Exercise -
Pictures stay out of the copy; restate everything else in the material exactly.

Data -
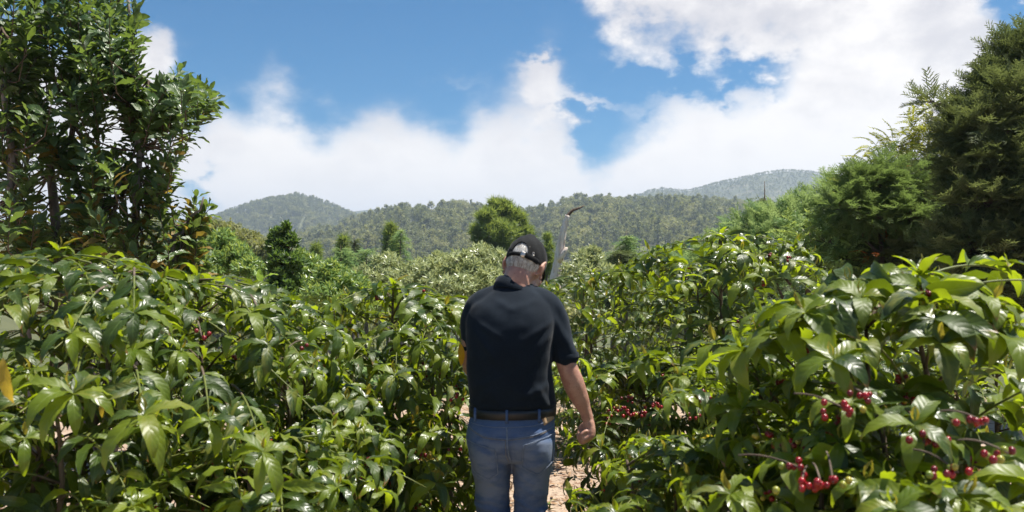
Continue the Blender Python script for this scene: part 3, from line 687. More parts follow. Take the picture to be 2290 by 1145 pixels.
# small glossy shrubs
woody('glossy_shrub', "glossy green shrub in front of the dark hollow behind the centre left coffee bush", 'shrub', 750, 11,
      [(745, 615, 11, 34, 30, .4, 170), (780, 640, 10.8, 44, 30, .4, 190), (725, 655, 10.7, 50, 26, .4, 180), (790, 675, 10.5, 60, 22, .4, 150), (745, 595, 11, 10, 10, .2, 22)], WHORL, 'shrub', .085, 25, up=.7, out=.6, trunk_r=.045, twig_every=3)
woody('glossy_shrub', "bushy shrub at the right foot of the dark column tree", 'shrub', 690, 14,
      [(690, 600, 14, 30, 30, .4, 150), (672, 575, 14, 14, 16, .3, 50), (700, 640, 13.8, 40, 30, .4, 160)], WHORL, 'shrub', .1, 26, up=.7, out=.6, trunk_r=.05, twig_every=3)
woody('glossy_shrub', "shiny shrub beneath the low clump of the macadamia tree", 'shrub', 520, 15,
      [(500, 545, 15, 28, 30, .4, 150), (530, 575, 14.8, 34, 30, .4, 170), (480, 590, 14.6, 34, 30, .4, 150), (560, 600, 14.4, 40, 24, .4, 140)], WHORL, 'shrub', .105, 27, up=.7, out=.6, trunk_r=.06, twig_every=3)
woody('round_tree', "round olive treetop beyond the shiny shrub on the low slope", 'tree', 520, 60,
      [(500, 520, 60, 40, 22, 1.4, 240), (545, 535, 59, 36, 20, 1.3, 220), (585, 560, 58, 40, 24, 1.3, 220), (470, 545, 59, 40, 26, 1.3, 200)], CLUMP, 'forest_b', .3, 28, trunk_r=.18)
# thin conifers in the valley
for i, (px, py, Y, hw, low, mat, lab) in enumerate((
        (872, 490, 50, 24, 570, 'pine', "tall thin dark conifer with bare leader above the pale shrubs"),
        (896, 508, 42, 36, 620, 'lime', "pale lime green conifer just right of the tall thin one"),
        (772, 522, 46, 17, 610, 'pine', "slim conifer sapling, left one of two over the valley shrubs"),
        (788, 526, 44, 15, 620, 'cypress', "dark slim conifer sapling, right one of two over the valley shrubs"),
        (765, 548, 34, 42, 650, 'lime', "feathery light green conifer below the two slim saplings"),
        (820, 550, 36, 30, 640, 'lime', "feathery yellow green conifer at the edge of the pale shrubs"),
        (706, 540, 48, 26, 640, 'pine', "short olive conifer just right of the dark column tree"))):
    conifer('conifer_tree', lab, px, py, Y, hw, mat, 60 + i, TUFT if mat == 'pine' else FINE, 24, .55 if mat == 'pine' else .62, low_py=low + 60, dens=5, droop=.12)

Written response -
Continue the Blender Python script for this scene: part 3, from line 687. More parts follow. Take the picture to be 2290 by 1145 pixels.
# small glossy shrubs
woody('glossy_shrub', "glossy green shrub in front of the dark hollow behind the centre left coffee bush", 'shrub', 750, 11,
      [(745, 615, 11, 34, 30, .4, 170), (780, 640, 10.8, 44, 30, .4, 190), (725, 655, 10.7, 50, 26, .4, 180), (790, 675, 10.5, 60, 22, .4, 150), (745, 595, 11, 10, 10, .2, 22)], WHORL, 'shrub', .085, 25, up=.7, out=.6, trunk_r=.045, twig_every=3)
woody('glossy_shrub', "bushy shrub at the right foot of the dark column tree", 'shrub', 690, 14,
      [(690, 600, 14, 30, 30, .4, 150), (672, 575, 14, 14, 16, .3, 50), (700, 640, 13.8, 40, 30, .4, 160)], WHORL, 'shrub', .1, 26, up=.7, out=.6, trunk_r=.05, twig_every=3)
woody('glossy_shrub', "shiny shrub beneath the low clump of the macadamia tree", 'shrub', 520, 15,
      [(500, 545, 15, 28, 30, .4, 150), (530, 575, 14.8, 34, 30, .4, 170), (480, 590, 14.6, 34, 30, .4, 150), (560, 600, 14.4, 40, 24, .4, 140)], WHORL, 'shrub', .105, 27, up=.7, out=.6, trunk_r=.06, twig_every=3)
woody('round_tree', "round olive treetop beyond the shiny shrub on the low slope", 'tree', 520, 60,
      [(500, 520, 60, 40, 22, 1.4, 240), (545, 535, 59, 36, 20, 1.3, 220), (585, 560, 58, 40, 24, 1.3, 220), (470, 545, 59, 40, 26, 1.3, 200)], CLUMP, 'forest_b', .3, 28, trunk_r=.18)
# thin conifers in the valley
for i, (px, py, Y, hw, low, mat, lab) in enumerate((
        (872, 490, 50, 24, 570, 'pine', "tall thin dark conifer with bare leader above the pale shrubs"),
        (896, 508, 42, 36, 620, 'lime', "pale lime green conifer just right of the tall thin one"),
        (772, 522, 46, 17, 610, 'pine', "slim conifer sapling, left one of two over the valley shrubs"),
        (788, 526, 44, 15, 620, 'cypress', "dark slim conifer sapling, right one of two over the valley shrubs"),
        (765, 548, 34, 42, 650, 'lime', "feathery light green conifer below the two slim saplings"),
        (820, 550, 36, 30, 640, 'lime', "feathery yellow green conifer at the edge of the pale shrubs"),
        (706, 540, 48, 26, 640, 'pine', "short olive conifer just right of the dark column tree"))):
    conifer('conifer_tree', lab, px, py, Y, hw, mat, 60 + i, TUFT if mat == 'pine' else FINE, 24, .55 if mat == 'pine' else .62, low_py=low + 60, dens=5, droop=.12)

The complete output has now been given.